Maryland Online Casino Bill will go to Senate

Maryland Online Casino Bill will go to Senate

Legislation to introduce online casino gaming in Maryland has advanced through the House and beat an important deadline, but there is a long way to go before it receives approval in the Senate.

The Casino Bill in question is HB1319, and was sent from the Maryland House to the senate with a 92-43 winning vote just in time for Monday’s deadline for any legislation to pass its chamber of origin. However, this latest Bill faces some long odds to ever be passed into law. The Senate did not approve a similar piece of legislation which was submitted in the past, with several members strongly opposed to ever legalizing online casino gaming in Maryland.

The current Maryland legislative session will conclude on April 8. Because online casino legislation must have a constitutional amendment, the bill must get a three-fifths majority in the Senate. If it does get the required numbers, it would then be down to Maryland residents to vote on the matter.
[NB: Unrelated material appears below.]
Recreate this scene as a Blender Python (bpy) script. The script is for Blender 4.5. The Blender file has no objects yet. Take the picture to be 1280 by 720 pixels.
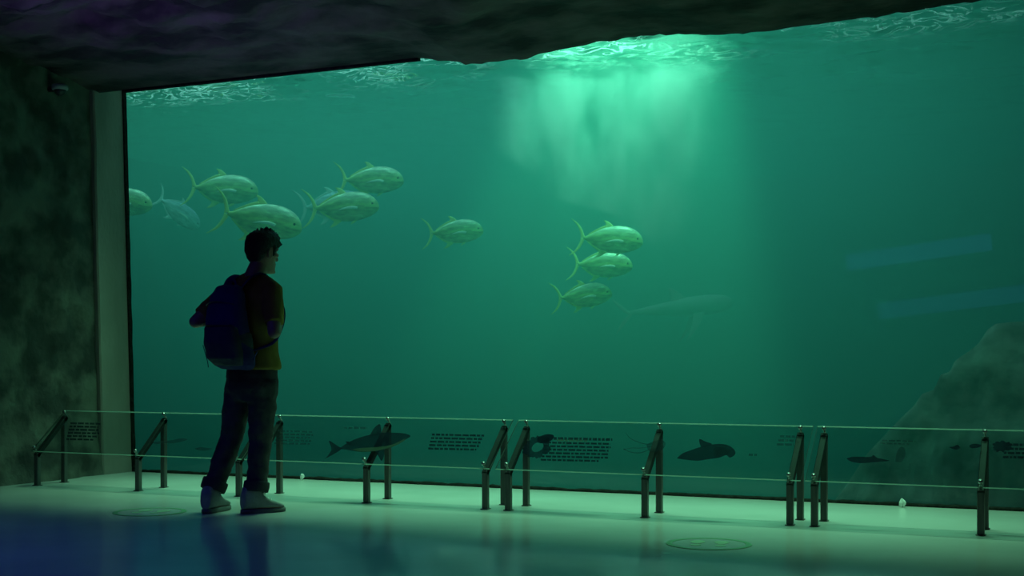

Could there be a Referendum in Maryland?

Before this current session, Sen. Ron Watson was due to be the head of the online casino issue, however, his bills were rejected in the Senate following a committee hearing.

Watson has also been vocal about the prospects of any such Bill ever passing through the Senate. However, he hopes the matter will still be up for discussion on November’s ballot. Watson strongly believes iGaming can bring in much needed revenue to the state, and that is is currently a big untapped resource.

Maryland Online Casino Proposal Details

Del. Vanessa Atterbeary created the Bill that would allow for up to 30 online casino licenses in the Old Line State. Atterbeary saw the legislation go through the Ways & Means Committee last week. During the session, legislators tried to make numerous amendments to the bill. Lawmakers rejected these amendments, one of which was to have bettors make deposits in-person.

This legislation would give all six of Maryland’s casinos up to three licenses. The first license states that they must share 5% of revenue with a social equity partner which must meet a set of strict criteria already laid out.

The land-based casinos can they obtain another license by sharing 33% of revenue with a partner. If they meet that threshold they also then have an opportunity to get a third license.

There are two bingo halls, media company Urban One and four-off track betting facilities also all qualify for these gambling licenses. Any of the unused licenses from the initial allocation given to the casinos, including five extra licenses, will be open for bids.

Financial Details

The tax rate stated in the legislation is 55% on all gambling revenue, and 20% on revenue generated by live dealer games. Anybody who wants to have a license would be required to pay a $1 million fee for the initial five years.

Despite the Senate looking to knock down the proposals, House legislators remain committed to sourcing a sustainable stream of revenue for the Blueprint for Maryland’s Future Fund. This fund seeks to increase education funding by $3.8 billion over the next decade. Lawmakers predict that online gambling could generate as much as $900 million annually for the state, which would be a huge boost for the fund.